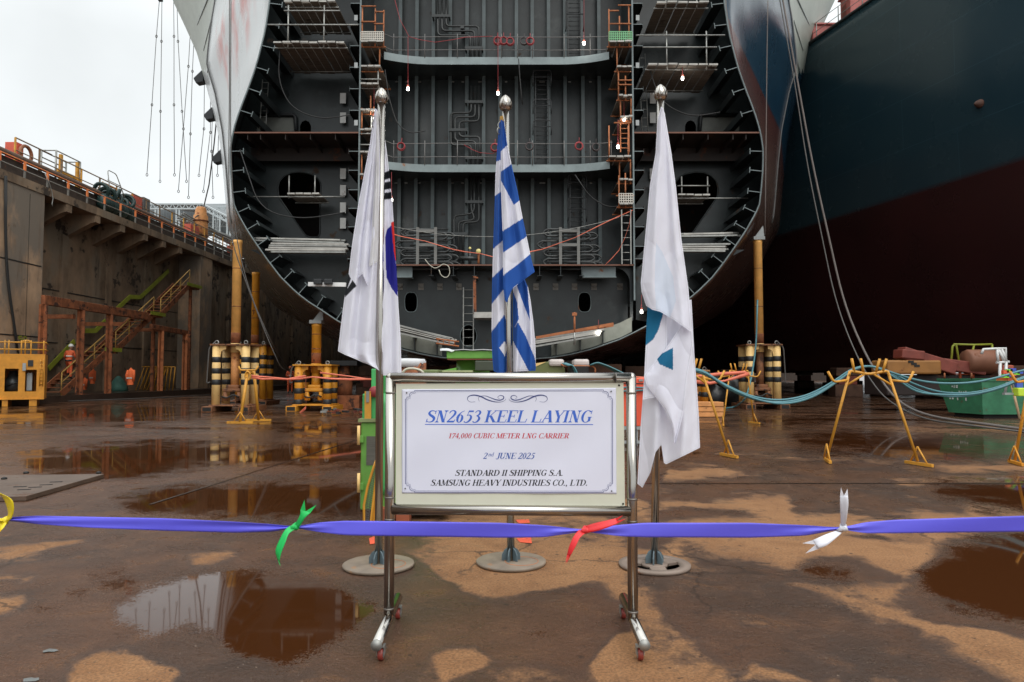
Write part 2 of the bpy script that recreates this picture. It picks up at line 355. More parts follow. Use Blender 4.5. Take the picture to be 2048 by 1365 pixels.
def make_floor():
    ys = list(-28 + 0.0 * i for i in range(1)) + [-12, -5, -1, .8, 1.6]
    pyv = np.concatenate([np.linspace(1400, 1000, 230), np.linspace(998, 800, 130), np.linspace(799, 762, 40)])
    yd = HC * F / np.maximum(pyv - 750, 1) * 1.0
    Yr = np.concatenate([np.array(ys), yd[yd > 2.0], [180, 260, 500, 1500]]); Yr = np.unique(Yr)
    t = np.linspace(-1, 1, 381)
    XX = []; YY = []
    for y in Yr:
        hw = max(1.0 * abs(y) * .95, 2.4)
        x = t * hw
        x = x.copy(); x[0] = -22.0 if hw < 22 else -hw; x[-1] = 60 if hw < 60 else hw
        XX.append(x); YY.append(np.full_like(x, y))
    XX = np.array(XX); YY = np.array(YY); ZZ = np.zeros_like(XX)
    # project into the picture
    dY = YY * math.cos(PITCH) + (0 - HC) * math.sin(PITCH); dZ = -YY * math.sin(PITCH) + (0 - HC) * math.cos(PITCH)
    ok = dY > .8; U = np.where(ok, CX + F * XX / np.maximum(dY, .8), -9999); V = np.where(ok, CY - F * dZ / np.maximum(dY, .8), -9999)
    def field(polys, soft):
        f = np.full(U.shape, 0.0)
        for p in polys:
            s = sdf_px(p, U, V); f = np.maximum(f, np.clip(.5 + s / (2 * soft), 0, 1))
        return f
    pud = field(PUDDLES, 32); dry = field(DRYS, 26); dmp = field(DAMPS, 26)
    reg = np.clip((U - 640) / 260, 0, 1) * np.clip((V - 950) / 60, 0, 1) * (U > -9000); dry = np.maximum(dry * np.where(U < 700, .8, .95), .60 * reg)
    far = np.clip((945 - V) / 110, 0, 1) * (V > 0)
    r, c = XX.shape
    me = bpy.data.meshes.new('dock_floor')
    vs = np.stack([XX, YY, ZZ], -1).reshape(-1, 3)
    idx = np.arange(r * c).reshape(r, c)
    fs = np.stack([idx[:-1, :-1], idx[:-1, 1:], idx[1:, 1:], idx[1:, :-1]], -1).reshape(-1, 4)
    me.from_pydata(vs.tolist(), [], fs.tolist()); me.update()
    for nm, a in (('puddle', pud), ('dry', dry), ('damp', dmp), ('far', far)):
        at = me.attributes.new(nm, 'FLOAT', 'POINT'); at.data.foreach_set('value', a.reshape(-1).astype(np.float32))
    o = bpy.data.objects.new('dock_floor', me); COL.objects.link(o); o['kind'] = 'structure'; o['label'] = 'wet brown concrete dock floor with puddles'
    m = bpy.data.materials.new('wet_concrete'); m.use_nodes = True; n = m.node_tree; N = n.nodes; L = n.links.new; b = N['Principled BSDF']
    geo = N.new('ShaderNodeNewGeometry'); pos = geo.outputs['Position']
    def at(nm): q = N.new('ShaderNodeAttribute'); q.attribute_name = nm; return q.outputs['Fac']
    def nz(scale, det=6, ro=.6, sc=None, loc=(0, 0, 0), dist=0.0):
        mp = N.new('ShaderNodeMapping'); mp.inputs['Location'].default_value = loc
        if sc: mp.inputs['Scale'].default_value = sc
        L(pos, mp.inputs[0]); q = N.new('ShaderNodeTexNoise'); q.inputs['Scale'].default_value = scale; q.inputs['Detail'].default_value = det; q.inputs['Roughness'].default_value = ro
        q.inputs['Distortion'].default_value = dist; L(mp.outputs[0], q.inputs['Vector']); return q.outputs[0]
    def mth(op, a, bb, c=None):
        q = N.new('ShaderNodeMath'); q.operation = op
        for i, x in enumerate((a, bb, c)):
            if x is None: continue
            if isinstance(x, (int, float)): q.inputs[i].default_value = x
            else: L(x, q.inputs[i])
        return q.outputs[0]
    def ss(x, lo, hi, a=0., bb=1.):
        q = N.new('ShaderNodeMapRange'); q.interpolation_type = 'SMOOTHSTEP'; q.inputs[1].default_value = lo; q.inputs[2].default_value = hi; q.inputs[3].default_value = a; q.inputs[4].default_value = bb; L(x, q.inputs[0]); return q.outputs[0]
    def mixc(f, a, bb):
        q = N.new('ShaderNodeMix'); q.data_type = 'RGBA'
        if isinstance(f, (int, float)): q.inputs[0].default_value = f
        else: L(f, q.inputs[0])
        for i, x in ((6, a), (7, bb)):
            if isinstance(x, tuple): q.inputs[i].default_value = (*x, 1)
            else: L(x, q.inputs[i])
        return q.outputs[2]
    n_lo = nz(.8, 7, .62, loc=(3, 1, 0)); n_md = nz(3.0, 8, .65, dist=.4); n_hi = nz(26, 6, .7); n_str = nz(.35, 6, .6, sc=(1, 2.6, 1), loc=(7, 2, 0)); n_gr = nz(90, 4, .7)
    edge = mth('ADD', mth('ADD', mth('MULTIPLY', mth('SUBTRACT', n_md, .5), 1.5), mth('MULTIPLY', mth('SUBTRACT', n_lo, .5), 1.1)), mth('MULTIPLY', mth('SUBTRACT', n_hi, .5), 1.0))
    # puddles: placed ones plus streaks of standing water further away
    farp = mth('MULTIPLY', ss(at('far'), .55, .95), ss(n_str, .50, .60)); sheen = mth('MULTIPLY', at('far'), ss(n_str, .40, .52))
    pudf = mth('ADD', mth('MAXIMUM', at('puddle'), mth('MULTIPLY', farp, .8)), mth('ADD', mth('MULTIPLY', edge, .8), mth('MULTIPLY', mth('SUBTRACT', n_gr, .5), 1.5)))
    pud = ss(pudf, .50, .56)
    shore = ss(pudf, .22, .52)
    edgd = mth('ADD', mth('ADD', mth('MULTIPLY', mth('SUBTRACT', n_md, .5), 1.1), mth('MULTIPLY', mth('SUBTRACT', n_lo, .5), 1.3)), mth('MULTIPLY', mth('SUBTRACT', n_hi, .5), .35))
    dryf = mth('ADD', mth('ADD', at('dry'), mth('MULTIPLY', edgd, .75)), mth('MULTIPLY', mth('SUBTRACT', n_lo, .5), .35))
    dryf = mth('SUBTRACT', dryf, mth('MULTIPLY', at('damp'), .46))
    dry = mth('MULTIPLY', ss(dryf, .36, .62), mth('SUBTRACT', 1., shore))
    halo = mth('MULTIPLY', ss(dryf, .16, .40), mth('SUBTRACT', 1., dry))
    c_dry = mixc(ss(n_md, .35, .7), (.33, .165, .072), (.25, .12, .052)); c_dry = mixc(ss(n_hi, .55, .8), c_dry, (.37, .225, .12))
    c_dmp = mixc(ss(n_lo, .35, .65), (.108, .052, .029), (.066, .039, .027)); c_dmp = mixc(ss(n_md, .48, .72), c_dmp, (.150, .072, .036)); c_dmp = mixc(ss(n_hi, .58, .72, 0, .7), c_dmp, (.035, .024, .018)); c_dmp = mixc(ss(n_md, .30, .42, .6, 0.), c_dmp, (.045, .030, .024))
    col = mixc(dry, c_dmp, c_dry); col = mixc(mth('MULTIPLY', halo, .35), col, (.05, .04, .036))
    speck = ss(nz(60, 2, .5, loc=(4, 4, 0)), .70, .74); col = mixc(mth('MULTIPLY', speck, mth('MULTIPLY', ss(n_lo, .4, .6), .7)), col, (.42, .33, .25))
    green = mth('MULTIPLY', ss(nz(.55, 4, .6, loc=(11, 5, 0)), .66, .78), .35); col = mixc(green, col, (.055, .075, .065))
    crk = N.new('ShaderNodeTexVoronoi'); crk.feature = 'DISTANCE_TO_EDGE'; crk.inputs['Scale'].default_value = .55; vm = N.new('ShaderNodeVectorMath'); vm.operation = 'ADD'; nzv = N.new('ShaderNodeTexNoise'); nzv.inputs['Scale'].default_value = 1.6; nzv.inputs['Detail'].default_value = 6; L(pos, nzv.inputs['Vector']); L(nzv.outputs['Color'], vm.inputs[0]); L(pos, vm.inputs[1]); L(vm.outputs[0], crk.inputs['Vector'])
    ck = mth('MULTIPLY', ss(crk.outputs['Distance'], .004, .012, .7, 0.), ss(n_lo, .42, .58)); col = mixc(ck, col, (.03, .02, .015)); blot = ss(nz(1.7, 5, .6, loc=(9, 3, 0)), .58, .68, 0., .55); col = mixc(mth('MULTIPLY', blot, dry), col, (.12, .062, .034)); grit = ss(nz(75, 4, .65, loc=(5, 1, 0)), .40, .62); col = mixc(mth('MULTIPLY', grit, .45), col, (.035, .018, .010)); chip = ss(nz(38, 3, .6, loc=(1, 6, 0)), .69, .72, 0., .8); col = mixc(mth('MULTIPLY', chip, ss(n_md, .45, .6)), col, (.40, .30, .21)); pit = ss(nz(14, 3, .5, loc=(2, 8, 0)), .66, .72, 0., .8); col = mixc(pit, col, (.035, .020, .014))
    col = mixc(pud, col, (.048, .016, .005))
    L(col, b.inputs['Base Color'])
    ro_d = mth('SUBTRACT', ss(n_md, .3, .7, .24, .42), mth('MULTIPLY', shore, .12)); ro = mth('ADD', ro_d, mth('MULTIPLY', dry, .42)); ro = mth('MULTIPLY', ro, mth('SUBTRACT', 1., pud)); ro = mth('ADD', ro, mth('MULTIPLY', pud, .035))
    film = mth('MULTIPLY', mth('MAXIMUM', mth('MULTIPLY', shore, ss(n_hi, .44, .56)), mth('MAXIMUM', mth('MULTIPLY', sheen, .7), mth('MULTIPLY', ss(n_md, .56, .66), mth('SUBTRACT', 1., dry)))), mth('SUBTRACT', 1., pud))
    q_ = N.new('ShaderNodeMix'); q_.data_type = 'FLOAT'; L(film, q_.inputs[0]); L(ro, q_.inputs[2]); q_.inputs[3].default_value = .13; ro = q_.outputs[0]
    L(ro, b.inputs['Roughness']); b.inputs['IOR'].default_value = 1.34
    hgt = mth('ADD', mth('MULTIPLY', n_hi, .9), mth('ADD', mth('MULTIPLY', n_gr, .18), mth('MULTIPLY', n_md, .5)))
    bp = N.new('ShaderNodeBump'); bp.inputs['Distance'].default_value = .012; L(hgt, bp.inputs['Height'])
    L(mth('MULTIPLY', mth('SUBTRACT', 1., pud), 1.0), bp.inputs['Strength']); L(bp.outputs[0], b.inputs['Normal'])
    me.materials.append(m); return o
make_floor()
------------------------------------
### Your instructions
Look over the listing above. Pick out and copy every line that includes "picture".

### Answer to the task
Write part 2 of the bpy script that recreates this picture. It picks up at line 355. More parts follow. Use Blender 4.5. Take the picture to be 2048 by 1365 pixels.
    # project into the picture